Robert Upshaw, Washington: Upshaw was putting together a historically good season at Washington before being dismissed from the team in January.  This was the 2nd time he had been dismissed from a team, the first being Fresno State in 2013. Upshaw’s numbers this year would put him in the discussion with Towns and Okafor as the top overall pick if they were posted over an entire season. That’s how impressive his play was.

The problem is they weren’t posted over an entire season, just 474 minutes. That coupled with 360 ordinary minutes at Fresno State in 2013 makes me wonder how much a reflection of Upshaw’s real ability these numbers are. That’s not the biggest issue though. Upshaw was dismissed from 2 teams in his 2 seasons of NCAA ball. It just doesn’t speak well for his character that he hasn’t proven he can last one season without the team dismissing him.
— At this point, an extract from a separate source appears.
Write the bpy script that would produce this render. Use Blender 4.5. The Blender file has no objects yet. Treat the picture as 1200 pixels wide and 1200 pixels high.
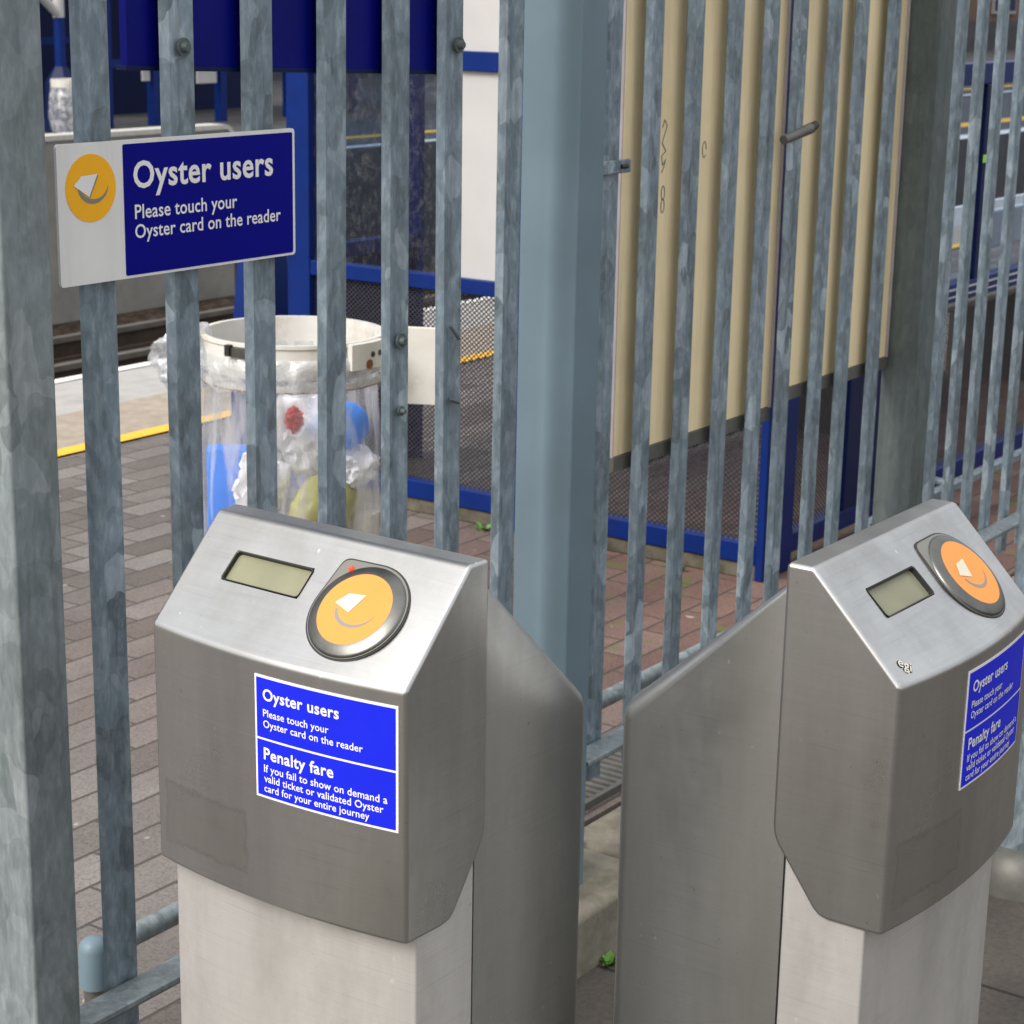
import bpy, bmesh, math, random
from mathutils import Vector, Matrix, noise
R = math.radians
random.seed(7)
S = bpy.context.scene
C = S.collection

# ------------------------------------------------------------------ camera
cam = bpy.data.cameras.new("camera")
cam.sensor_width = 36.0
cam.lens = 71.13
cam.clip_start = 0.05
cam.clip_end = 3000
cam.dof.use_dof = True
cam.dof.focus_distance = 2.25
cam.dof.aperture_fstop = 20
camo = bpy.data.objects.new("camera", cam)
C.objects.link(camo)
yaw, pit, rol = R(34.936), R(14.675), R(1.0544)
fw = Vector((math.cos(yaw)*math.cos(pit), math.sin(yaw)*math.cos(pit), -math.sin(pit)))
rt = Vector((math.sin(yaw), -math.cos(yaw), 0))
up = rt.cross(fw)
r2 = math.cos(rol)*rt + math.sin(rol)*up
u2 = -math.sin(rol)*rt + math.cos(rol)*up
camo.matrix_world = Matrix(((r2.x, u2.x, -fw.x, 0), (r2.y, u2.y, -fw.y, 0), (r2.z, u2.z, -fw.z, 1.70), (0, 0, 0, 1)))
S.camera = camo

# ------------------------------------------------------------------ world, sun, exposure
SUN_DIR = Vector((-0.88, 0.16, 0.80)).normalized()      # towards the sun
el = math.asin(SUN_DIR.z)
az = math.atan2(SUN_DIR.x, SUN_DIR.y)
W = bpy.data.worlds.new("World")
S.world = W
W.use_nodes = True
wn = W.node_tree
sky = wn.nodes.new("ShaderNodeTexSky")
sky.sky_type = 'NISHITA'
sky.sun_disc = False
sky.sun_elevation = el
sky.sun_rotation = az % (2*math.pi)
sky.air_density = 1.0
sky.dust_density = 8.0
sky.ozone_density = 1.0
bg = wn.nodes["Background"]
bg.inputs[1].default_value = 0.132
# bright even cloud over the blue
cloud = wn.nodes.new("ShaderNodeMix")
cloud.data_type = 'RGBA'
cloud.inputs[0].default_value = 0.7
tc = wn.nodes.new("ShaderNodeTexCoord")
sz = wn.nodes.new("ShaderNodeSeparateXYZ")
wn.links.new(tc.outputs["Generated"], sz.inputs[0])
zr = wn.nodes.new("ShaderNodeMapRange")           # an overcast sky is brighter overhead than at the horizon
zr.inputs[1].default_value = 0.0
zr.inputs[2].default_value = 1.0
zr.inputs[3].default_value = 4.0
zr.inputs[4].default_value = 8.4
wn.links.new(sz.outputs[2], zr.inputs[0])
cm = wn.nodes.new("ShaderNodeVectorMath")
cm.operation = 'SCALE'
cm.inputs[0].default_value = (1.0, 0.985, 0.965)
wn.links.new(zr.outputs[0], cm.inputs["Scale"])
wn.links.new(cm.outputs[0], cloud.inputs[7])
wn.links.new(sky.outputs[0], cloud.inputs[6])
wn.links.new(cloud.outputs[2], bg.inputs[0])
sun = bpy.data.lights.new("sun", 'SUN')
sun.energy = 1.75
sun.angle = R(30)
sun.color = (1.0, 0.965, 0.92)
suno = bpy.data.objects.new("sun", sun)
C.objects.link(suno)
suno.rotation_euler = SUN_DIR.to_track_quat('Z', 'Y').to_euler()
S.view_settings.view_transform = 'Standard'
S.view_settings.look = 'None'
S.view_settings.gamma = 1
S.view_settings.exposure = 0.66

# ------------------------------------------------------------------ materials
def new_mat(name):
    m = bpy.data.materials.new(name)
    m.use_nodes = True
    nt = m.node_tree
    b = nt.nodes["Principled BSDF"]
    return m, nt, b

def N(nt, t, **kw):
    n = nt.nodes.new(t)
    for k, v in kw.items():
        setattr(n, k, v)
    return n

def pos(nt, scale=(1, 1, 1), obj=False):
    if obj:
        g = N(nt, "ShaderNodeTexCoord").outputs["Object"]
    else:
        g = N(nt, "ShaderNodeNewGeometry").outputs["Position"]
    mp = N(nt, "ShaderNodeMapping")
    mp.inputs["Scale"].default_value = scale
    nt.links.new(g, mp.inputs["Vector"])
    return mp.outputs[0]

def noise_tex(nt, vec, scale, detail=4, rough=0.55):
    n = N(nt, "ShaderNodeTexNoise")
    n.inputs["Scale"].default_value = scale
    n.inputs["Detail"].default_value = detail
    n.inputs["Roughness"].default_value = rough
    nt.links.new(vec, n.inputs["Vector"])
    return n.outputs[0]

def ramp(nt, fac, stops):
    r = N(nt, "ShaderNodeValToRGB")
    e = r.color_ramp.elements
    while len(e) < len(stops):
        e.new(0.5)
    for i, (p, c) in enumerate(stops):
        e[i].position = p
        e[i].color = (*c, 1) if len(c) == 3 else c
    nt.links.new(fac, r.inputs[0])
    return r.outputs[0]

def mix(nt, fac, a, b, mode='MIX'):
    m = N(nt, "ShaderNodeMix", data_type='RGBA', blend_type=mode)
    for sock, v in ((m.inputs[0], fac), (m.inputs[6], a), (m.inputs[7], b)):
        if isinstance(v, (int, float)):
            sock.default_value = v
        elif isinstance(v, tuple):
            sock.default_value = (*v, 1)
        else:
            nt.links.new(v, sock)
    return m.outputs[2]

def math_n(nt, op, a, b=None, c=None):
    m = N(nt, "ShaderNodeMath", operation=op)
    for i, v in enumerate((a, b, c)):
        if v is None:
            continue
        if isinstance(v, (int, float)):
            m.inputs[i].default_value = v
        else:
            nt.links.new(v, m.inputs[i])
    return m.outputs[0]

def bump(nt, b, h, strength=0.3, dist=0.01):
    n = N(nt, "ShaderNodeBump")
    n.inputs["Strength"].default_value = strength
    n.inputs["Distance"].default_value = dist
    nt.links.new(h, n.inputs["Height"])
    nt.links.new(n.outputs[0], b.inputs["Normal"])

def plain(name, col, rough=0.5, metal=0.0, var=0.12, scale=18, dirt=None, bmp=0.0, obj=False, spec=0.5):
    """a colour with some dirt and wear of its own"""
    m, nt, b = new_mat(name)
    v = pos(nt, obj=obj)
    f = noise_tex(nt, v, scale, 6, 0.6)
    lo = tuple(max(0, c*(1-var)) for c in col)
    hi = tuple(min(1, c*(1+var)) for c in col)
    c = ramp(nt, f, [(0.3, lo), (0.7, hi)])
    if dirt:
        f2 = noise_tex(nt, v, scale*0.35, 8, 0.7)
        k = ramp(nt, f2, [(0.50, (0, 0, 0)), (0.72, (1, 1, 1))])
        c = mix(nt, math_n(nt, 'MULTIPLY', k, dirt[1]), c, dirt[0])
    nt.links.new(c, b.inputs["Base Color"])
    b.inputs["Roughness"].default_value = rough
    b.inputs["Metallic"].default_value = metal
    b.inputs["Specular IOR Level"].default_value = spec
    if bmp:
        bump(nt, b, f, bmp, 0.004)
    return m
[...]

Upshaw is like Hassan Whiteside from 5 years ago. Even though Whiteside didn’t have the dismissal issues, that’s the best comp I can think of. He might fall off the map and re-emerge as a break out star in 5 years like Whiteside did this past year. The payoff could be huge for any team willing to gamble that Upshaw can get his act together. He’s a late round one pick at best.

Dakari Johnson, Kentucky: Johnson’s numbers aren’t great, but they were posted at Kentucky where he was fighting the likes of Towns and Cauley-Stein for rebounds and blocks. He’s a young sophomore, still just 19. He has upside, but there isn’t a lot in his numbers that is promising. Johnson is a good round 2 gamble. He’s big and in the right situation he might develop into a useful pro.

Guillermo Hernangomez, Sevilla:

Mouhammadou Jaiteh, Nanterre: Hernangomez and Jaiteh are the only two foreign centers that I look at and think, “yeah that guy is worth a second rounder.” Both are in the same place as Dakari Johnson. They’re all young and have the upside, but the numbers aren’t all that promising.

Michael Holyfield, Sam Houston State: An interesting player simply because he has some of the best per minute numbers I’ve seen. The negatives are glaring. He’s so foul prone he has never been able to stay on the court for more than 20 minutes per game his entire career. He turns the ball over too much. Holyfield is worth a look based on the positives and the hope that the negatives can be minimized. If nothing else he might work as a low-minute energy player.

Kendall Gray, Delaware State:

Cady Lalanne, Massachusetts: Gray and Lalanne are the best of the 5th(?)-tier centers. They’re good enough that they might catch on as a 3rd center in the right situation.